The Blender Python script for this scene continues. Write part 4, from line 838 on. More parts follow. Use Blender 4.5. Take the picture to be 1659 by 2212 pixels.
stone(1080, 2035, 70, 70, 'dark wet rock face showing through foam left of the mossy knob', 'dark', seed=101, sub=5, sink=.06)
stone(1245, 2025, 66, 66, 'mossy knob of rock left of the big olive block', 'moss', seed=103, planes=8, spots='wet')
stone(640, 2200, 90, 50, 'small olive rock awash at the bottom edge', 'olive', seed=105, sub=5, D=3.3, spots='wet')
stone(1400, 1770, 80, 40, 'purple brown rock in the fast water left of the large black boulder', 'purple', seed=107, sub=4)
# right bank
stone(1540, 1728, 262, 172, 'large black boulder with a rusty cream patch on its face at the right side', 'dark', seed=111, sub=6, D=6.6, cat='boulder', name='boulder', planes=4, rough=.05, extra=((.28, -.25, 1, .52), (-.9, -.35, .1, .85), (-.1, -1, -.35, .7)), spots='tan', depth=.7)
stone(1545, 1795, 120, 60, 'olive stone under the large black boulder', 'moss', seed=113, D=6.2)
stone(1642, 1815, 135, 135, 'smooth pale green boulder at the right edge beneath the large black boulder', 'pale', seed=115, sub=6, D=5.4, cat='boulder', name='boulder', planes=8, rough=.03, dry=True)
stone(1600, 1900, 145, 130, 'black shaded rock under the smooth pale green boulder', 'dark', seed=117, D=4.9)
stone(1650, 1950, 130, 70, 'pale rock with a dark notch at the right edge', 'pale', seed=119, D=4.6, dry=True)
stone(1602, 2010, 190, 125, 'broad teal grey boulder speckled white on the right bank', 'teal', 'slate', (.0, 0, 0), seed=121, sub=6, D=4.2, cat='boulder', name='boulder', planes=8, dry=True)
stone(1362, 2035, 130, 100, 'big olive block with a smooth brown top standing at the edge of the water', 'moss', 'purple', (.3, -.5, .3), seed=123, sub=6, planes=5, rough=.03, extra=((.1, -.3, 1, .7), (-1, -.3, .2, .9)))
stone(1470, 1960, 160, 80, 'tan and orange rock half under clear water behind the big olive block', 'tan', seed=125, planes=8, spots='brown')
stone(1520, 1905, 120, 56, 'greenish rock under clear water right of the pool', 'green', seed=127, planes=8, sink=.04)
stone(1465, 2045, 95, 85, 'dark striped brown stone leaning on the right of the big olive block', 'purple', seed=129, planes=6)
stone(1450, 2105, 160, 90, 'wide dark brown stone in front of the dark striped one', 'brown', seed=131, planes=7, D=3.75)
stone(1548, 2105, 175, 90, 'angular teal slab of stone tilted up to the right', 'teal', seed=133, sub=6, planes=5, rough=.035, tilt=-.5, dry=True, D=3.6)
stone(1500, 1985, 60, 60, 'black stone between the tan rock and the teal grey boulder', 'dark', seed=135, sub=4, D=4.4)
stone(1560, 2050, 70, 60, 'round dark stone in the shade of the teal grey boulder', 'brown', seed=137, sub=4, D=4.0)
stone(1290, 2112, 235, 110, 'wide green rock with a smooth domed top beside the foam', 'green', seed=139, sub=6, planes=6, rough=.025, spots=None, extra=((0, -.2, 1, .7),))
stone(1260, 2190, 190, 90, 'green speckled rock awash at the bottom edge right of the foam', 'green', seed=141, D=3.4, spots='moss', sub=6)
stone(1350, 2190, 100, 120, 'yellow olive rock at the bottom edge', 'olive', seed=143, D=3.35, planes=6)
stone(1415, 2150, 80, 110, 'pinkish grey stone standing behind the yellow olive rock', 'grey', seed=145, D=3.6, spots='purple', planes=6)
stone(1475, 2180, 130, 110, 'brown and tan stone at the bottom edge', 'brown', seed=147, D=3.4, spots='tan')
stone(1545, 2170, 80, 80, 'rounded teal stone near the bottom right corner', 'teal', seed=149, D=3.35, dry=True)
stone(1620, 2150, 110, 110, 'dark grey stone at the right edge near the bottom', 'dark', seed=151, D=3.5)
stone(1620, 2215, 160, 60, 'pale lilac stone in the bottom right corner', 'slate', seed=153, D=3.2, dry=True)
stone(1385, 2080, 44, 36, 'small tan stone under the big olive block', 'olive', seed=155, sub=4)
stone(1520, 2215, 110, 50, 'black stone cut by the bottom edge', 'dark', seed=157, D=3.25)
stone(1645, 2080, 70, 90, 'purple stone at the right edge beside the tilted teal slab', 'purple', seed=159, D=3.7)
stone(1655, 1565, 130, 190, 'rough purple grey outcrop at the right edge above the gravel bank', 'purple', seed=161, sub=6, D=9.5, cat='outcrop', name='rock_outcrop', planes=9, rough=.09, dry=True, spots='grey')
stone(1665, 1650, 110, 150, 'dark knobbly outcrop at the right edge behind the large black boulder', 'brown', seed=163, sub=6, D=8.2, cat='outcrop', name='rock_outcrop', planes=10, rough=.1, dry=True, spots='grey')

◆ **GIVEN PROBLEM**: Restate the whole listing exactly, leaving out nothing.

◆ **RESULT**:
The Blender Python script for this scene continues. Write part 4, from line 838 on. More parts follow. Use Blender 4.5. Take the picture to be 1659 by 2212 pixels.
stone(1080, 2035, 70, 70, 'dark wet rock face showing through foam left of the mossy knob', 'dark', seed=101, sub=5, sink=.06)
stone(1245, 2025, 66, 66, 'mossy knob of rock left of the big olive block', 'moss', seed=103, planes=8, spots='wet')
stone(640, 2200, 90, 50, 'small olive rock awash at the bottom edge', 'olive', seed=105, sub=5, D=3.3, spots='wet')
stone(1400, 1770, 80, 40, 'purple brown rock in the fast water left of the large black boulder', 'purple', seed=107, sub=4)
# right bank
stone(1540, 1728, 262, 172, 'large black boulder with a rusty cream patch on its face at the right side', 'dark', seed=111, sub=6, D=6.6, cat='boulder', name='boulder', planes=4, rough=.05, extra=((.28, -.25, 1, .52), (-.9, -.35, .1, .85), (-.1, -1, -.35, .7)), spots='tan', depth=.7)
stone(1545, 1795, 120, 60, 'olive stone under the large black boulder', 'moss', seed=113, D=6.2)
stone(1642, 1815, 135, 135, 'smooth pale green boulder at the right edge beneath the large black boulder', 'pale', seed=115, sub=6, D=5.4, cat='boulder', name='boulder', planes=8, rough=.03, dry=True)
stone(1600, 1900, 145, 130, 'black shaded rock under the smooth pale green boulder', 'dark', seed=117, D=4.9)
stone(1650, 1950, 130, 70, 'pale rock with a dark notch at the right edge', 'pale', seed=119, D=4.6, dry=True)
stone(1602, 2010, 190, 125, 'broad teal grey boulder speckled white on the right bank', 'teal', 'slate', (.0, 0, 0), seed=121, sub=6, D=4.2, cat='boulder', name='boulder', planes=8, dry=True)
stone(1362, 2035, 130, 100, 'big olive block with a smooth brown top standing at the edge of the water', 'moss', 'purple', (.3, -.5, .3), seed=123, sub=6, planes=5, rough=.03, extra=((.1, -.3, 1, .7), (-1, -.3, .2, .9)))
stone(1470, 1960, 160, 80, 'tan and orange rock half under clear water behind the big olive block', 'tan', seed=125, planes=8, spots='brown')
stone(1520, 1905, 120, 56, 'greenish rock under clear water right of the pool', 'green', seed=127, planes=8, sink=.04)
stone(1465, 2045, 95, 85, 'dark striped brown stone leaning on the right of the big olive block', 'purple', seed=129, planes=6)
stone(1450, 2105, 160, 90, 'wide dark brown stone in front of the dark striped one', 'brown', seed=131, planes=7, D=3.75)
stone(1548, 2105, 175, 90, 'angular teal slab of stone tilted up to the right', 'teal', seed=133, sub=6, planes=5, rough=.035, tilt=-.5, dry=True, D=3.6)
stone(1500, 1985, 60, 60, 'black stone between the tan rock and the teal grey boulder', 'dark', seed=135, sub=4, D=4.4)
stone(1560, 2050, 70, 60, 'round dark stone in the shade of the teal grey boulder', 'brown', seed=137, sub=4, D=4.0)
stone(1290, 2112, 235, 110, 'wide green rock with a smooth domed top beside the foam', 'green', seed=139, sub=6, planes=6, rough=.025, spots=None, extra=((0, -.2, 1, .7),))
stone(1260, 2190, 190, 90, 'green speckled rock awash at the bottom edge right of the foam', 'green', seed=141, D=3.4, spots='moss', sub=6)
stone(1350, 2190, 100, 120, 'yellow olive rock at the bottom edge', 'olive', seed=143, D=3.35, planes=6)
stone(1415, 2150, 80, 110, 'pinkish grey stone standing behind the yellow olive rock', 'grey', seed=145, D=3.6, spots='purple', planes=6)
stone(1475, 2180, 130, 110, 'brown and tan stone at the bottom edge', 'brown', seed=147, D=3.4, spots='tan')
stone(1545, 2170, 80, 80, 'rounded teal stone near the bottom right corner', 'teal', seed=149, D=3.35, dry=True)
stone(1620, 2150, 110, 110, 'dark grey stone at the right edge near the bottom', 'dark', seed=151, D=3.5)
stone(1620, 2215, 160, 60, 'pale lilac stone in the bottom right corner', 'slate', seed=153, D=3.2, dry=True)
stone(1385, 2080, 44, 36, 'small tan stone under the big olive block', 'olive', seed=155, sub=4)
stone(1520, 2215, 110, 50, 'black stone cut by the bottom edge', 'dark', seed=157, D=3.25)
stone(1645, 2080, 70, 90, 'purple stone at the right edge beside the tilted teal slab', 'purple', seed=159, D=3.7)
stone(1655, 1565, 130, 190, 'rough purple grey outcrop at the right edge above the gravel bank', 'purple', seed=161, sub=6, D=9.5, cat='outcrop', name='rock_outcrop', planes=9, rough=.09, dry=True, spots='grey')
stone(1665, 1650, 110, 150, 'dark knobbly outcrop at the right edge behind the large black boulder', 'brown', seed=163, sub=6, D=8.2, cat='outcrop', name='rock_outcrop', planes=10, rough=.1, dry=True, spots='grey')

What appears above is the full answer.